Ganz viel Freiamt steckt drin

Und die Macher von «Zeitgeschichte Aargau» zog es immer wieder nach Wohlen oder ins Freiamt: «Es ist ganz viel drin aus dieser Region», erklärt Fabian Furter. Motocross Wohlen vor Rekordkulissen, der Schachkrieg mit Viktor Kortschnoi um die WM-Krone, der Aufstieg der politischen Gruppierung «Eusi Lüüt», Peach Weber natürlich, die Freiämter Strohindustrie, die Epoche der Italiener in Wohlen, Kulturzentrum Bremgarten, Nationalrätin Doris Leuthard (später Bundesrätin) oder Gertrud Heinzelmann – Die Wohlerin kämpfte ein Leben lang für die politischen Rechte der Frau.

Weitere Freiämter Spuren werden im Buch immer wieder gekreuzt: Chappelehof, Badi und Vita-Parcours in Wohlen, die Altstadt und die Umfahrung in Bremgarten, die Entstaatlichung der Bezirksschule und ein Glockenaufzug in Muri.
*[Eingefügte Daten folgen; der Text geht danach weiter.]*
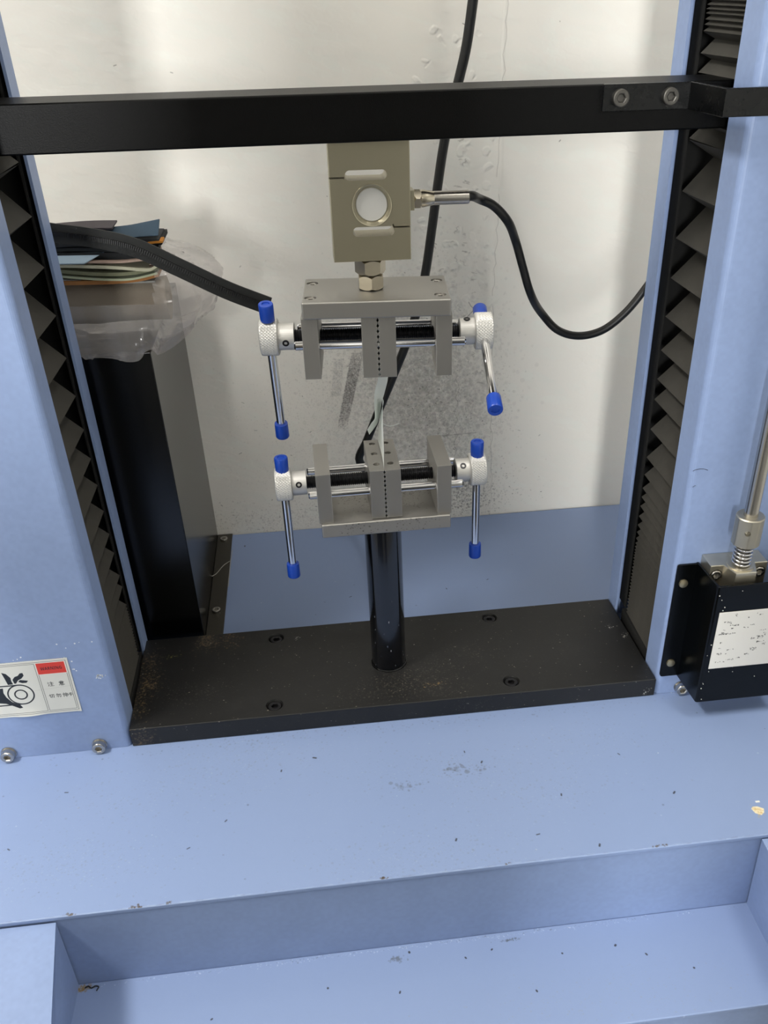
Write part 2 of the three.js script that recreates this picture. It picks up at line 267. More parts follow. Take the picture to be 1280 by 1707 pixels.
// ---------------------------------------------------------------- machine base: deck, riser, tread, side blocks
const FZ = 0.2136, TY = -0.0767;
const deckTex = canvasTex(2048, 1184, (g, W, H) => {                // x -0.42 .. 0.42, z -0.272 .. 0.2136
  const px = (x) => (x + 0.42) / 0.84 * W, py = (z) => (z + 0.272) / 0.4856 * H, s = W / 0.84, r = rng(21);
  g.fillStyle = BLUE_CSS; g.fillRect(0, 0, W, H);
  for (let i = 0; i < 900; i++) { g.globalAlpha = 0.02; g.fillStyle = r() < 0.6 ? '#8f9fba' : '#839acb'; g.beginPath(); g.ellipse(r() * W, r() * H, 20 + 130 * r(), 6 + 34 * r(), 0, 0, 6.3); g.fill(); }
  // settled dust and grime: grain patches
  for (const [x, z, n] of [[-0.24, 0.17, 900], [-0.12, 0.085, 700], [0.10, 0.15, 500], [0.03, 0.12, 700], [-0.2, 0.11, 500], [0.0, 0.2, 900], [0.15, 0.10, 400]]) { specks(g, n, r, px(x), py(z), 0.04 * s, 0.016 * s, '#7d8899', 0.6, 2.4, 0.35); specks(g, n * 0.5, r, px(x), py(z), 0.04 * s, 0.016 * s, '#c4cbd2', 0.6, 1.6, 0.22); }
  specks(g, 500, r, px(0), py(0.063), 0.16 * s, 0.004 * s, '#6d7687', 0.7, 2.4, 0.4);
  // dark nicks
  g.strokeStyle = '#2c2f38'; g.lineCap = 'round';
  for (const [x, z] of [[-0.16, 0.167], [-0.135, 0.145], [0.03, 0.186], [0.09, 0.19], [-0.095, 0.10], [0.17, 0.12], [0.2, 0.165], [-0.26, 0.1], [-0.29, 0.15], [0.13, 0.205], [0.05, 0.1], [0.062, 0.113], [-0.07, 0.09], [0.115, 0.155], [-0.136, -0.245], [-0.026, -0.13], [0.07, -0.13], [0.115, -0.14], [0.11, -0.205]])
    { g.globalAlpha = 0.8; g.lineWidth = 1.6 + 2 * r(); const a = r() * 3; g.beginPath(); g.moveTo(px(x), py(z)); g.lineTo(px(x) + 6 * Math.cos(a), py(z) + 4 * Math.sin(a)); g.stroke(); }
  for (let i = 0; i < 160; i++) { g.globalAlpha = 0.5 * r(); g.fillStyle = r() < 0.7 ? '#4b5260' : '#e4e6e6'; g.beginPath(); g.arc(r() * W, r() * H, 0.8 + 1.2 * r(), 0, 6.3); g.fill(); }
  for (const [x, z, n] of [[0.04, 0.118, 30], [0.055, 0.122, 24], [0.0, 0.13, 30]]) specks(g, n, r, px(x), py(z), 14, 6, '#5f6673', 1.5, 5, 0.5);
  // flaked paint, cream primer showing
  g.globalAlpha = 1; g.fillStyle = '#efe3c4'; g.beginPath(); [[0.2495, 0.189], [0.2515, 0.1872], [0.255, 0.1875], [0.2588, 0.19], [0.2575, 0.1935], [0.2545, 0.1958], [0.2508, 0.1935]].forEach(([x, z], i) => i ? g.lineTo(px(x), py(z)) : g.moveTo(px(x), py(z))); g.fill();
  specks(g, 40, r, px(0.2535), py(0.1915), 6, 5, '#c9a86a', 1, 4, 0.5); g.fillStyle = '#f2f0e6'; g.fillRect(px(0.2555), py(0.1822), 8, 4);
  // worn lip and rust chips along the front edge
  for (let i = 0; i < 260; i++) { g.globalAlpha = 0.3; g.fillStyle = r() < 0.6 ? '#a9b8d8' : '#77819a'; g.fillRect(r() * W, H - 1 - 3 * r() ** 2, 4 + 14 * r(), 1.2); }
  for (const x of [-0.195, -0.19, -0.17, -0.024, 0.062, 0.17, 0.176, -0.235]) { specks(g, 9, r, px(x), H - 3, 3.5, 1.6, '#4c4036', 1, 3, 0.85); }
  g.globalAlpha = 1;
});
deckTex.wrapS = deckTex.wrapT = THREE.ClampToEdgeWrapping; deckTex.repeat.set(1 / 0.84, 1 / 0.4856); deckTex.offset.set(0.5, 0.2136 / 0.4856);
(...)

Auch die Kulturschaffenden Seven und natürlich der Circus Monti zählen zur Zeitgeschichte Aargau.

Wirtschaft, Politik, Kultur, Sport, Raumplanung, Bevölkerungsentwicklung und der facettenreiche Alltag bilden die einzelnen Kapitel, die umfassend in Wort und Bild dargestellt sind. Die neun Historikerinnen und Historiker recherchierten also auf allen Seiten.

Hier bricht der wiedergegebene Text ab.